A judge Thursday slashed the bail for the fired captain of the Exxon Valdez from $1 million to $25,000, saying the higher amount was disproportionate and that the skipper was unlikely to flee.

On Wednesday, another judge set bail for Capt. Joseph Hazelwood at $1 million bond or $500,000 cash, comparing the effect of the oil tanker wreck in Alaska to the atomic bombing of Hiroshima.In response to an appeal by Hazelwood's lawyer, Justice Thomas Stark, the supervising judge of Suffolk County Criminal Court, reduced the bail to $25,000 bond or cash.

Hazelwood was expected to make bail, his attorney, Thomas Russo, said Thursday, but he did not know when.

"The amount of bail is not commensurate with the seriousness of the crime or the effect of the crime on the community," Stark said of the figure that had shocked even prosecutors.

"We can't take out our wrath on one individual," said District Attorney Patrick Henry, whose office originally had requested $25,000 bail.

Hazelwood, who faces three misdemeanor charges in Alaska, is accused of being drunk when he relinquished command of the Exxon Valdez to an uncertified seaman. The vessel then hit a reef March 24, gushing 10.1 million gallons of crude oil into Prince William Sound and creating North America's worst oil spill.
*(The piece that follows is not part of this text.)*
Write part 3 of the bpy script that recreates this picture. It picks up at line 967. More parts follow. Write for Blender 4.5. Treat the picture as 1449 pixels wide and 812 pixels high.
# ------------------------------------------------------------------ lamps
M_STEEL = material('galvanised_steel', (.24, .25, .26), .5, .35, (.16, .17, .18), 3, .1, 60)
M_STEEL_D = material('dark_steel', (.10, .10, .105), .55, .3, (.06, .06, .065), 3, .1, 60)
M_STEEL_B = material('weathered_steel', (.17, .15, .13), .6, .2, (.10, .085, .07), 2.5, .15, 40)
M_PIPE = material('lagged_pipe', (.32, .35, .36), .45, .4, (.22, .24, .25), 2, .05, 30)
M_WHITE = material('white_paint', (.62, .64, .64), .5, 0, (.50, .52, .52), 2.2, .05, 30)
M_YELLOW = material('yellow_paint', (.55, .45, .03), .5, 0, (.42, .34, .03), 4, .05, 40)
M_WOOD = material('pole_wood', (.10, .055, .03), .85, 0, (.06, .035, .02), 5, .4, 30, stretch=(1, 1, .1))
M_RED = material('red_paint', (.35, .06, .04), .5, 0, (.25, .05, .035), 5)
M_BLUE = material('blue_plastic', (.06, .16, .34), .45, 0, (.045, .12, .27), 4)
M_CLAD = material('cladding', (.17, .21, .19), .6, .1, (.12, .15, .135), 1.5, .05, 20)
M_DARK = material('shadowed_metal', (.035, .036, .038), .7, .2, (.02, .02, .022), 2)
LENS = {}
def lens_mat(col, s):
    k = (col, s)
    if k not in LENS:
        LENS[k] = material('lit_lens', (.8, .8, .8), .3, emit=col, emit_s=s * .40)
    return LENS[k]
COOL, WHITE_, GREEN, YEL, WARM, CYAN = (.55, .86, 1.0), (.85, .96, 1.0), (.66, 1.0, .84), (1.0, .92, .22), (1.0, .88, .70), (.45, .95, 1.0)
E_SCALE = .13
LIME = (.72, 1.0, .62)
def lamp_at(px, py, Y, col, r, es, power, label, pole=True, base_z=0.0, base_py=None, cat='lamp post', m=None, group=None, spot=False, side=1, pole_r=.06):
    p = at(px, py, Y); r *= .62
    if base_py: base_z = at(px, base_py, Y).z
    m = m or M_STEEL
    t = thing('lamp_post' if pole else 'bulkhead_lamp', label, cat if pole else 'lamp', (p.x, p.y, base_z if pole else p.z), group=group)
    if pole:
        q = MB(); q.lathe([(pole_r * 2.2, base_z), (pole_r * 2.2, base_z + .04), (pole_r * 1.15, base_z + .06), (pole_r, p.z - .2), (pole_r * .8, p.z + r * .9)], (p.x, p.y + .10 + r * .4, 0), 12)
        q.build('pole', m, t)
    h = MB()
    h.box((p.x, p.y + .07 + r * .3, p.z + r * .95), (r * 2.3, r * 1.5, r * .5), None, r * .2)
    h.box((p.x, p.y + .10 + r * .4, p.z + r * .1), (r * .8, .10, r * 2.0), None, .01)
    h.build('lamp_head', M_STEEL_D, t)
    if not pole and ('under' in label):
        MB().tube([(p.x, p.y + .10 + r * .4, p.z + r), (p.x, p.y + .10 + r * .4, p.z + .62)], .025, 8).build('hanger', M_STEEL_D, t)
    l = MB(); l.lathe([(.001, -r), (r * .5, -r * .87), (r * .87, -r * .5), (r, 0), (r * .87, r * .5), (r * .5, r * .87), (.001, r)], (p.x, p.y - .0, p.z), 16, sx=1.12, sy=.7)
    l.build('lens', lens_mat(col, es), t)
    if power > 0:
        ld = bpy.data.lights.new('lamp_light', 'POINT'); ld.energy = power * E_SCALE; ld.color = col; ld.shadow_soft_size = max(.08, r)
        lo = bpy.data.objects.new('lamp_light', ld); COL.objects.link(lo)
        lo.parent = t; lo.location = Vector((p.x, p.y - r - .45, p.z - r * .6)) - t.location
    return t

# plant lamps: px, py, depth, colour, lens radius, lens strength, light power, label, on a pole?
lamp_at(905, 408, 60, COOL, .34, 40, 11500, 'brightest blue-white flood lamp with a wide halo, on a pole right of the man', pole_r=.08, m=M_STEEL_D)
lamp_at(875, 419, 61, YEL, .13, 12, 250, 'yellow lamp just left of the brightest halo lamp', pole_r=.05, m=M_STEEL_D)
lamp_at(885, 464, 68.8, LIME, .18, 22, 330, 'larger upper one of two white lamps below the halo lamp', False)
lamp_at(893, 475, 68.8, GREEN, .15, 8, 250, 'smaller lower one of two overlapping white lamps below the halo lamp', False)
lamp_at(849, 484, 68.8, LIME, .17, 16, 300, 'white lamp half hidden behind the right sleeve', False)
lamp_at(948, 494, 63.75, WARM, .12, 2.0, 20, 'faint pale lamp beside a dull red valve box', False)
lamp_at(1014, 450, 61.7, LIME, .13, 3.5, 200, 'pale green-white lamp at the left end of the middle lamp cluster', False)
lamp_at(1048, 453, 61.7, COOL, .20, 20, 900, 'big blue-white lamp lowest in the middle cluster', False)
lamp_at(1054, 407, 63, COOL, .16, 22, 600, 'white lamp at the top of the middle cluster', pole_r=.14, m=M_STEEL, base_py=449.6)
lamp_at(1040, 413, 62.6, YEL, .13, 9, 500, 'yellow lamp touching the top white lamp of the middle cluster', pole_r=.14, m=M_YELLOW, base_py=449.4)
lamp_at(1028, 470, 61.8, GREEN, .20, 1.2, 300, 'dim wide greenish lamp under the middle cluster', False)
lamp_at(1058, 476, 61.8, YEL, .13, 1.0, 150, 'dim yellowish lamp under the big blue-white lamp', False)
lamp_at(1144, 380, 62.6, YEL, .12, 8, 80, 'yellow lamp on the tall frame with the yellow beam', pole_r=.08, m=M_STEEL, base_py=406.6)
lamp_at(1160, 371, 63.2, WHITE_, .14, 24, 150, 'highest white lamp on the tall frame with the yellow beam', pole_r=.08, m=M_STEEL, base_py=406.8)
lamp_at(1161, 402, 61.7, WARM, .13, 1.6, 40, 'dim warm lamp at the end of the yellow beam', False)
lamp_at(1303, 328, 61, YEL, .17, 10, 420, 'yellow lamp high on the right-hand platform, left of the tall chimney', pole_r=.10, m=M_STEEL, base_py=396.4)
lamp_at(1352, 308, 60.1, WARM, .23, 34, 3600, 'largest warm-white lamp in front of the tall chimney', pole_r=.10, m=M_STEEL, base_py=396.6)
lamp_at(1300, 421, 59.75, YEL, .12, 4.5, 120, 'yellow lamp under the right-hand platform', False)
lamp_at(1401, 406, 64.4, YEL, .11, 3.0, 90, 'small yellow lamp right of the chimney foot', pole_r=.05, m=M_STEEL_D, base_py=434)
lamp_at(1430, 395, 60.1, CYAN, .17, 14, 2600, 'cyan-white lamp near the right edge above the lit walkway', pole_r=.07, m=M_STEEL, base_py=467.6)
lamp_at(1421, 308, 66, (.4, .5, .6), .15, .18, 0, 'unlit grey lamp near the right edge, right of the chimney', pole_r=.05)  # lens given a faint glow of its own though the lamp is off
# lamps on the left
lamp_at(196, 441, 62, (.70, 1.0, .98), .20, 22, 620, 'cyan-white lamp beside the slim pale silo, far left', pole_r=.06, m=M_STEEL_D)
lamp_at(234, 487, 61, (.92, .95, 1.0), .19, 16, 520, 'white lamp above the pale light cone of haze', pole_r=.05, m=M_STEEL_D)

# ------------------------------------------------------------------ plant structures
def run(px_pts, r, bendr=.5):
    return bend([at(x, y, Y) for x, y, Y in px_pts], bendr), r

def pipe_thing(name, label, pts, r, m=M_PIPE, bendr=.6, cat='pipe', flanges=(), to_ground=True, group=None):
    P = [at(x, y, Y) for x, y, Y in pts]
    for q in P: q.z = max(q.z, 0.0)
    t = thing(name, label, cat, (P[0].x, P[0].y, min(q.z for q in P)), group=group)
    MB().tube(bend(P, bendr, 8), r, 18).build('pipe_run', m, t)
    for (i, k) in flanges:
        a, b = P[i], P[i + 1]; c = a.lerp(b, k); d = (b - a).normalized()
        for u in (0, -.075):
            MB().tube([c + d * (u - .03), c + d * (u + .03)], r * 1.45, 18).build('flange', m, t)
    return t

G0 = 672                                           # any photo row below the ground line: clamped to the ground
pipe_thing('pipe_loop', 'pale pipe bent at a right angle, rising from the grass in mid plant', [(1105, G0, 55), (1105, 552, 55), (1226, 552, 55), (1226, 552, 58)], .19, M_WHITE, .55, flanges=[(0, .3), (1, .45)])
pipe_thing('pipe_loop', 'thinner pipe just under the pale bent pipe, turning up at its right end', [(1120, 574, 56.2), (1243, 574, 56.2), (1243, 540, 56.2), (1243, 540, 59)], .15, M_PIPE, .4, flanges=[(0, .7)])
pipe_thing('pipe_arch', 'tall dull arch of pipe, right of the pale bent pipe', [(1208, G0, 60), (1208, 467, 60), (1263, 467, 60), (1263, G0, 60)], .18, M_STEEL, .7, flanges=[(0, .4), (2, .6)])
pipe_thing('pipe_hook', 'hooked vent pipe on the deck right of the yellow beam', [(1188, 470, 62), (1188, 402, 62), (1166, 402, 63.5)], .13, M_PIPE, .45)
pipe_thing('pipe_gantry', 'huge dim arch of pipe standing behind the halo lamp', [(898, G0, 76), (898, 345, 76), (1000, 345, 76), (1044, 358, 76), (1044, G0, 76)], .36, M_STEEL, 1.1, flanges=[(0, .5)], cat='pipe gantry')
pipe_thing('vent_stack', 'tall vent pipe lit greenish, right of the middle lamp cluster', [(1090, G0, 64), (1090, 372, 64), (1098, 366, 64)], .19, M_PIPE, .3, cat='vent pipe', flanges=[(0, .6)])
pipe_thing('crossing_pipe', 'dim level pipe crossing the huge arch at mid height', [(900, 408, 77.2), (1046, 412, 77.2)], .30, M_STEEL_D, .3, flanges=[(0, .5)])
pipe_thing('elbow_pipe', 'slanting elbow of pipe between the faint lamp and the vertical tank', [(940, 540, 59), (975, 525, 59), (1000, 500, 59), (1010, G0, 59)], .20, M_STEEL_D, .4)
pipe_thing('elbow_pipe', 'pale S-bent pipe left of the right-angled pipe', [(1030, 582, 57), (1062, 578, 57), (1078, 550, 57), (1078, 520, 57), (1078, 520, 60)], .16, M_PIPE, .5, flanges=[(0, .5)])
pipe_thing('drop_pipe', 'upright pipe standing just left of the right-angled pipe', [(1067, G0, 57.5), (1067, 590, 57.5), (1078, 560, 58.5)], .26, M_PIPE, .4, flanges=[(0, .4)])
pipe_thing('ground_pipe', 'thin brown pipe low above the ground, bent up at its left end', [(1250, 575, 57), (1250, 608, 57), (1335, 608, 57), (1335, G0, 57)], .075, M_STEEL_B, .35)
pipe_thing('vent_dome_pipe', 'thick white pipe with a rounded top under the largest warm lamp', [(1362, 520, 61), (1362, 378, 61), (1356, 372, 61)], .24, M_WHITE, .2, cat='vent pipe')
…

Judge Kenneth Rohl, a naturalist who comes from a family of professional seamen, set Hazelwood's bail Wednesday at $1 million bond or $500,000 cash.

"These misdemeanors are of such a magnitude that has never been equaled, at least in this country," Rohl said. "He's got to think about that. We have a man-made destruction that has not been equaled, probably, since Hiroshima."

The U.S. bombing of Hiroshima at the end of World War II killed or injured nearly 130,000 people and leveled 90 percent of the Japanese city. No human life has been lost in the oil spill.

Dean Guaneli, Alaska's assistant attorney general, said the bail order "expresses the nation's outrage at what has happened."

A pale, shaken Hazelwood, whose lawyer had sought $5,000 cash bail, was led from Rohl's courtroom in handcuffs after his arraignment on the fugitive warrant.

"It was tough for our client to hear," said defense attorney Michael Chalos. "It was very harsh, we thought."

Hazelwood was taken to the Suffolk County Jail. He was granted 30 days to prepare for an extradition hearing.

Authorities in Alaska have charged him with operating a ship while drunk, reckless endangerment and negligent discharge of oil. He faces 21/4 years in prison if convicted.

Hazelwood, 42, of Huntington, N.Y., was fired by Exxon last week after the National Transportation Safety Board said tests taken about nine hours after the Good Friday disaster showed he was under the influence of alcohol.

Rohl said that even though Hazelwood faces only misdemeanors, "We are not talking about someone breaking someone's windshield. We are talking about a global catastrophe."

Russo said his client was no fugitive because "he left Alaska before any charges had been filed against him."

"No one is saying this is not a tragedy," Russo said, but added: "Captain Hazelwood is not guilty of these crimes. He did not commit any criminal acts in this affair."

Hazelwood, who had shaven off his beard, appeared pale and despondent after the judge's tongue-lashing. When officers put handcuffs on him his hands were sweating and shaking.